Fifty ways to kill recovery

George Washington presides over the signing of the US constitution

An interesting article by James Surowiecki, author of “The Wisdom of Crowds”, in the New Yorker asks whether American federalism is hampering the ability of the United States to respond to the financial crisis and the recession that has followed. (Read the article here.)

The problem is that, while the federal government can take counter-cyclical measures by borrowing money to use as a fiscal stimulus, the state governments cannot. They are constitutionally bound to balance their budgets, which means that their spending has to fall in line with the decline in their tax revenues. Fortunately, the counter-cyclical policies of the federal government are more powerful than the pro-cyclical policies of the states, but nevertheless the overall effect of federal policy is smaller than it might otherwise have been.

Furthermore, even those aspects of federal expenditure, such as highways, that are routed through the state administrations are considered to be less effectively managed than those that are handled directly.

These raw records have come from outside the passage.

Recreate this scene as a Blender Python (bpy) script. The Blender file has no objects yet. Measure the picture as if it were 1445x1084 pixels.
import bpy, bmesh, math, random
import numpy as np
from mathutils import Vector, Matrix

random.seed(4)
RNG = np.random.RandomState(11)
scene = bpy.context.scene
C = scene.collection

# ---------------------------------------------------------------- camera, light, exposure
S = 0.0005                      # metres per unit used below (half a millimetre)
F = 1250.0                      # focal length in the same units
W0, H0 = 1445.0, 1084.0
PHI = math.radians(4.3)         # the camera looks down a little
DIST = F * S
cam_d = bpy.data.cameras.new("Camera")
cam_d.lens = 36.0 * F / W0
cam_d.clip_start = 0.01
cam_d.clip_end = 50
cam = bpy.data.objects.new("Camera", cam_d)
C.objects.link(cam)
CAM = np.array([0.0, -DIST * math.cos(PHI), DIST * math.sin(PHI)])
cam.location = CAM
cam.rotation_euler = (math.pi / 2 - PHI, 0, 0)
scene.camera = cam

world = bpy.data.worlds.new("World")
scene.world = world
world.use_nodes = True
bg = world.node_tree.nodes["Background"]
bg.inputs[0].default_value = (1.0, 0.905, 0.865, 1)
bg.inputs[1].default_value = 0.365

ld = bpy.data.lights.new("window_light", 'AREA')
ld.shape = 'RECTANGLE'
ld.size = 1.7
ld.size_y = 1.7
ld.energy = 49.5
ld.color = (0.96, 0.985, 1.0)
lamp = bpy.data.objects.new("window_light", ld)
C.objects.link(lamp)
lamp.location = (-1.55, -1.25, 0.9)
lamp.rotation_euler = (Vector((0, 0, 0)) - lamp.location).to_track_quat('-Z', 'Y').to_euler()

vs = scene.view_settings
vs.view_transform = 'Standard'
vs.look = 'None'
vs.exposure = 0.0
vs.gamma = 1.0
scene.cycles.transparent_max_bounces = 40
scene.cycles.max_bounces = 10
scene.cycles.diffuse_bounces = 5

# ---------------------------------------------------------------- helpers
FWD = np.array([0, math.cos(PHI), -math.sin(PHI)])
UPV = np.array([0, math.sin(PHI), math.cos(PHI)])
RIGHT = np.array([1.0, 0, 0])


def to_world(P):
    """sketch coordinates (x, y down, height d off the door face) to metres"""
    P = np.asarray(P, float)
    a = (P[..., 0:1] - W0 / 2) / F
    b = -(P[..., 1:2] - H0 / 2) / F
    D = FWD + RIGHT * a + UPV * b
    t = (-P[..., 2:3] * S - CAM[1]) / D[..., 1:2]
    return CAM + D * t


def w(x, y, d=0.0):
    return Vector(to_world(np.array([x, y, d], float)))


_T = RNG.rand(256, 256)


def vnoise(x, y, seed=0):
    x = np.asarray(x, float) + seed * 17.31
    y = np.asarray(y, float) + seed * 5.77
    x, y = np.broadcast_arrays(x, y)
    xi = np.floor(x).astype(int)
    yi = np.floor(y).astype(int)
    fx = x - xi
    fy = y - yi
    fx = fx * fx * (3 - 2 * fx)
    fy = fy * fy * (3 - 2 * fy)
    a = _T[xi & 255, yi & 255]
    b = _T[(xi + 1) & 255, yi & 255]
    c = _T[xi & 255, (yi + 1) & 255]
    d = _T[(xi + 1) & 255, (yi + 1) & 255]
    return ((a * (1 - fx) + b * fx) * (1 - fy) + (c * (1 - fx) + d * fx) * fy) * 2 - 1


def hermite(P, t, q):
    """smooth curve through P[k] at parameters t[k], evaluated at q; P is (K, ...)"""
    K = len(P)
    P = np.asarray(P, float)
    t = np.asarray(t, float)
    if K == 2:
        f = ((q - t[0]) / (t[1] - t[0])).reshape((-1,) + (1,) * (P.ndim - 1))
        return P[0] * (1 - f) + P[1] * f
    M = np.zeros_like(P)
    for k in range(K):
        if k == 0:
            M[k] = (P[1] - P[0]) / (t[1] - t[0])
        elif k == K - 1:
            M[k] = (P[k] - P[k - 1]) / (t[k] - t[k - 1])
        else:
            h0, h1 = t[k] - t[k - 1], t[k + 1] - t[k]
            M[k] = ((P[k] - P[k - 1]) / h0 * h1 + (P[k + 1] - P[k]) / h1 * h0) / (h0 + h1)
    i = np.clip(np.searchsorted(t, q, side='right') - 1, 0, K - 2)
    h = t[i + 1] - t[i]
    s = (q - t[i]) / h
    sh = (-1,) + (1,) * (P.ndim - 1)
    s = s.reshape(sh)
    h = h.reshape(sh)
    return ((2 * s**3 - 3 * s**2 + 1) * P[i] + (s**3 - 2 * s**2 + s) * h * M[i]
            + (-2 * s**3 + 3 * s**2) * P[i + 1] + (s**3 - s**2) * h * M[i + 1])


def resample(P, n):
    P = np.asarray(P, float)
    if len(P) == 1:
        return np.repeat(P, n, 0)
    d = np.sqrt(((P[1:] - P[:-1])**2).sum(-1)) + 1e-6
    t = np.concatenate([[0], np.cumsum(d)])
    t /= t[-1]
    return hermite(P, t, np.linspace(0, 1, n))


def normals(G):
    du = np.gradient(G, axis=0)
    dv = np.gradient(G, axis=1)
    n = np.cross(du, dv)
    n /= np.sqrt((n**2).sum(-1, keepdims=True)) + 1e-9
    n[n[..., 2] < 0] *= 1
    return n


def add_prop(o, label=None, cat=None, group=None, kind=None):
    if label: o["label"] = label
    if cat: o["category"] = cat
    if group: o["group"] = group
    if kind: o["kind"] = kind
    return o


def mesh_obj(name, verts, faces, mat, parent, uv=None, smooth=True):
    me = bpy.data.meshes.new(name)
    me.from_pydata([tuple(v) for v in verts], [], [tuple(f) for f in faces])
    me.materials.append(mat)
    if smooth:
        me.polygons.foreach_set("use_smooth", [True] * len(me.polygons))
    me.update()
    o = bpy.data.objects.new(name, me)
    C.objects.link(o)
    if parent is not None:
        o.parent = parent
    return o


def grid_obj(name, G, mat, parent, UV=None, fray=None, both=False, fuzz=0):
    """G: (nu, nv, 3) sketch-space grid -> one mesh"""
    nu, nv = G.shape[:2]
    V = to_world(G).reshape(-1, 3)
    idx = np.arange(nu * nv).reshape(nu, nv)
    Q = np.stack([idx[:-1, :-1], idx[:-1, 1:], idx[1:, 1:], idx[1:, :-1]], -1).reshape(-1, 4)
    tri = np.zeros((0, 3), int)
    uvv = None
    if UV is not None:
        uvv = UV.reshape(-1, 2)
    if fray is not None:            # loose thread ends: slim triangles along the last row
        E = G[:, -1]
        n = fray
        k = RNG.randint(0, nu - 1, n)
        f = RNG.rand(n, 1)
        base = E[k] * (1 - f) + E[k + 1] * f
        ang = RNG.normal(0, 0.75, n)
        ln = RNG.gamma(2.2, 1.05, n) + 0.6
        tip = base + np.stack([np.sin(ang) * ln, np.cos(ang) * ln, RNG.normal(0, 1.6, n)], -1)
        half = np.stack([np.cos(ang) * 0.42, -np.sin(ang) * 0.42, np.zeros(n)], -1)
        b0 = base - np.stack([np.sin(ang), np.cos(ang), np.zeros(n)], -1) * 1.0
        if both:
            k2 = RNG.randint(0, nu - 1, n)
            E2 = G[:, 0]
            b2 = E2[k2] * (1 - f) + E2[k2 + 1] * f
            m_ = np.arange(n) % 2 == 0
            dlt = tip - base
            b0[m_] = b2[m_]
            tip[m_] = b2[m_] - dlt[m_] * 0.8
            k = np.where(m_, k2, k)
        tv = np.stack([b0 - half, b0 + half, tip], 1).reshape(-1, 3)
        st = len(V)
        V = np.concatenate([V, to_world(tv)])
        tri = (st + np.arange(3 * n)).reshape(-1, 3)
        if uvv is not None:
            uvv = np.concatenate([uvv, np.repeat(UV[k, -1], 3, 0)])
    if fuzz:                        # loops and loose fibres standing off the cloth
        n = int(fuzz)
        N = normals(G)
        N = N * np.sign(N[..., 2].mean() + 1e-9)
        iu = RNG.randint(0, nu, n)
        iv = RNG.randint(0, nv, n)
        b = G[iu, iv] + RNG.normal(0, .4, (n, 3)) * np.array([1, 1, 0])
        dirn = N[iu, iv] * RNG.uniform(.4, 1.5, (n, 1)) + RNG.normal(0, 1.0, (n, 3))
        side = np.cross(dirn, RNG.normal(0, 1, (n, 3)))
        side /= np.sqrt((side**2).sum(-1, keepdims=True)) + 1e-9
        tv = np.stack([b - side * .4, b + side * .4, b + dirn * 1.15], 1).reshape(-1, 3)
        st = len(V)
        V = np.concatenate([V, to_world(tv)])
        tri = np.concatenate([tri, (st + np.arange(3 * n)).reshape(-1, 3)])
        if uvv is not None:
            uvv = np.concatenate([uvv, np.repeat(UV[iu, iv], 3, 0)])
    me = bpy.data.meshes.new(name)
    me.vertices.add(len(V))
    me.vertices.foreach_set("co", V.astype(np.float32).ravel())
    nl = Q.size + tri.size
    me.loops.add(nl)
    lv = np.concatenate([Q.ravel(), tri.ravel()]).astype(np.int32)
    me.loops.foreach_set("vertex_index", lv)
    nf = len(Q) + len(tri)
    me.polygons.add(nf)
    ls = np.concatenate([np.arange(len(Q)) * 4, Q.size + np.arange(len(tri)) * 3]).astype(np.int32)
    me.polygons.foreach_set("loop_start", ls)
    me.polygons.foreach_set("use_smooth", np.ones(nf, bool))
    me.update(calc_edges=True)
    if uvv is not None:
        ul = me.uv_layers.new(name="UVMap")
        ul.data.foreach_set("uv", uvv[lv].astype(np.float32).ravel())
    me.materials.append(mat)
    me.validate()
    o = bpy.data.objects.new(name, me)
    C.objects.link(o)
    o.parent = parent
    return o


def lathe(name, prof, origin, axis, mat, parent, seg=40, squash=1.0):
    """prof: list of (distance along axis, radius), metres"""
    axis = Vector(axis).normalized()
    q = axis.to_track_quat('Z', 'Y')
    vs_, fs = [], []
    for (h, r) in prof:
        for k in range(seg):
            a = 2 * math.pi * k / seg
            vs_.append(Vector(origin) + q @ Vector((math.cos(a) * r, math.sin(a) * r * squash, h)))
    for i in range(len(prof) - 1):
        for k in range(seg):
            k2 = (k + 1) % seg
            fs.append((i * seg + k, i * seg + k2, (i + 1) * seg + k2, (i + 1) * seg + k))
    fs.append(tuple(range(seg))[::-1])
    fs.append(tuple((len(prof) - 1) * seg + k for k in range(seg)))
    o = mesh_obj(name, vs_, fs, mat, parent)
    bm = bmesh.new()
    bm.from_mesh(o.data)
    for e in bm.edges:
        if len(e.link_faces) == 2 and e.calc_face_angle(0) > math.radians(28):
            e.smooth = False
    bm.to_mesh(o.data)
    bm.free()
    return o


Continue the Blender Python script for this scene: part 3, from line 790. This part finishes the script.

These two problems are blamed, in the article, on federalism: “It would be helpful to have a genuinely national government”, it concludes.

But those two notions are not in conflict. It is perfectly possible to have an effective federal level of government alongside a set of powerful state governments, as long as the powers are allocated properly between them: the issue is one of subsidiarity.

The term subsidiarity is not widely used in the discussion of American federalism. The concept is there, of course, underlying the Tenth Amendment, for example, but not the word. Maybe it is because the American constitution was adopted, not on the basis of a study of the theory of federalism, but as a means of solving the problems of governance faced by the 13 colonies. Since then, the theory of federalism has grown up based on an analysis of what it was that the Founding Fathers discussed and agreed. They were like the man who was talking prose all his life without realising it.

In the modern era, the allocation and re-allocation of competences between the state and the federal levels of government is a contested matter, so coordinating the actions of the different levels of government also becomes a necessity. The same of course is true in Europe where the ability of the European Commission to lead a recovery strategy depends entirely on the ability and willingness of the member state governments to provide the funds for it.

On both sides of the Atlantic, the question is whether an effective economic recovery programme can arise from a diverse and often conflicting set of interests. What is certain is that, without coordination from the federal level, it certainly could not.